11 May 2017

High Court Provides Clarity Regarding Payments From Retirement Funds into Third Party Bank Accounts

by Carlyle Field, Partner, Durban,
Practice Area(s): Pension & Employee Benefits |

Retirement fund benefits often form the subject matter of civil litigation between individuals, most notably in respect of the distribution of lump sum death benefits upon the death of a member or the sharing of benefits on the divorce of a member and his or her non-member spouse.  In the course of this sort of litigation, boards of trustees of funds are often presented with orders for relief sought (or even just informal requests) where the attorney representing the claimant seeks for the share of the benefit claimed to be paid directly into his or her trust account by the fund.  There can be various reasons for such a request, not least that the attorney wants security they will receive payment of their fees in full upon completion of the matter.

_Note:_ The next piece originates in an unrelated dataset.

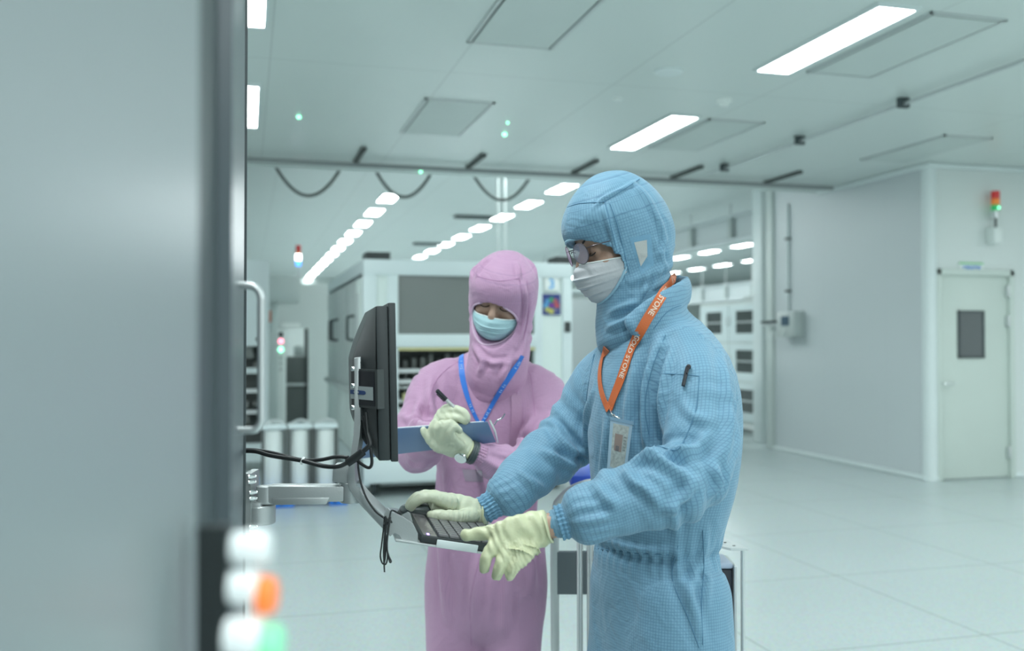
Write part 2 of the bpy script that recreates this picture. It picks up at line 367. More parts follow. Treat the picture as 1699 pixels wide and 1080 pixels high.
# ------------------------------------------------------------------ ceiling lights
def ceiling_light(x0, x1, y0, y1, z, label, group, first=[]):
    t = thing('ceiling_light', label, 'ceiling light', ((x0+x1)/2, (y0+y1)/2, z), group)
    f = MB()
    for a, b in (((x0-0.02, y0-0.02, z-0.02), (x0, y1+0.02, z-0.0005)), ((x1, y0-0.02, z-0.02), (x1+0.02, y1+0.02, z-0.0005)), ((x0, y0-0.02, z-0.02), (x1, y0, z-0.0005)), ((x0, y1, z-0.02), (x1, y1+0.02, z-0.0005))): f.box(a, b)
    f.build('frame', M['cove'], t)
    box('diffuser', (x0, y0, z-0.016), (x1, y1, z-0.001), M['lamp'], t)
    return t
ceiling_light(3.25, 3.48, 4.38, 5.65, HC, 'large lit ceiling panel at upper right beside a grey framed hatch', None)
ceiling_light(3.25, 3.48, 6.97, 8.30, HC, 'lit ceiling panel nearer the room centre, above the taller person', None)
ceiling_light(-0.13, 0.09, 4.35, 5.61, HC, 'lit ceiling panel cut by the frame top, beside the dark cabinet edge', None)
ceiling_light(-0.13, 0.075, 6.95, 8.27, HC, 'lit ceiling panel beside the cabinet edge, below the one at the top', None)
def far_rows():
    src = None; step = 1.765
    rows = [(2.22, 15.55, 13, 'lit ceiling panel in the leftmost far row above the aisle'), (4.63, 13.87, 13, 'lit ceiling panel in the far row running above the white machine'),
            (11.67, 21.0, 9, 'lit ceiling panel in the upper far row right of the taller person'), (14.1, 23.1, 8, 'lit ceiling panel in the lower far row at far right')]
    for (x, y, n, lab) in rows:
        for k in range(n):
            yy = y+step*k; grp = lab.replace('lit ceiling panel', 'lit ceiling panels')
            if src is None: src = ceiling_light(x-0.13, x+0.13, yy-0.43, yy+0.43, HF, lab, grp); base = (x, yy)
            else:
                o = copy_tree(src, (x-base[0], yy-base[1], 0), lab); o['group'] = grp
far_rows()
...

These types of orders or requests have always placed boards of trustees in a difficult predicament.  As a starting point, boards have had to balance the authority that an attorney enjoys in respect of a client’s affairs (usually evidenced by a signed power of attorney) with the relevant wording of the Pension Funds Act which appears to limit that authority.  The Act contains a general prohibition in section 37A against the cession or reduction of a benefit payable by a retirement fund.  Subsection (4) to section 37A explicitly provides that the only scenario in which a benefit may be paid to a third party is where the beneficiary provides sufficient proof that he or she is unable to open a bank account.

This issue has thankfully been resolved by the South Gauteng High Court in the recent judgment of Joyce v Chemical Industries National Provident Fund and Others.  The learned Judge confirmed the legal position that is spelt out in section 37(4) and has already adopted by a number of funds, namely that a benefit payable by a fund can be paid only into the beneficiary’s bank account unless the beneficiary is unable to open a bank account in their own name (which is quite a rare situation).  The judgment explained that “the clear purpose behind these provisions is to safeguard the funds in the hands of the beneficiary; to protect him or her from being unduly induced or tempted or influenced to part with the benefit”. 

The court even went so far as to order that the beneficiary’s attorneys were required to pay the costs of the application on the highest punitive scale (de bonis propriis) on account of the fact that they had demonstrated a lack of care for their client’s interests by effectively delaying the payment of the benefit to her by insisting that the money be paid into their trust account.  This judgment has provided boards of trustees with a sound basis on which to refuse any request that a benefit be paid into the trust account of a beneficiary’s attorney (or to any other third party bank account other than where explicitly permitted in terms of the Act) even where such request has the apparent support of the beneficiary.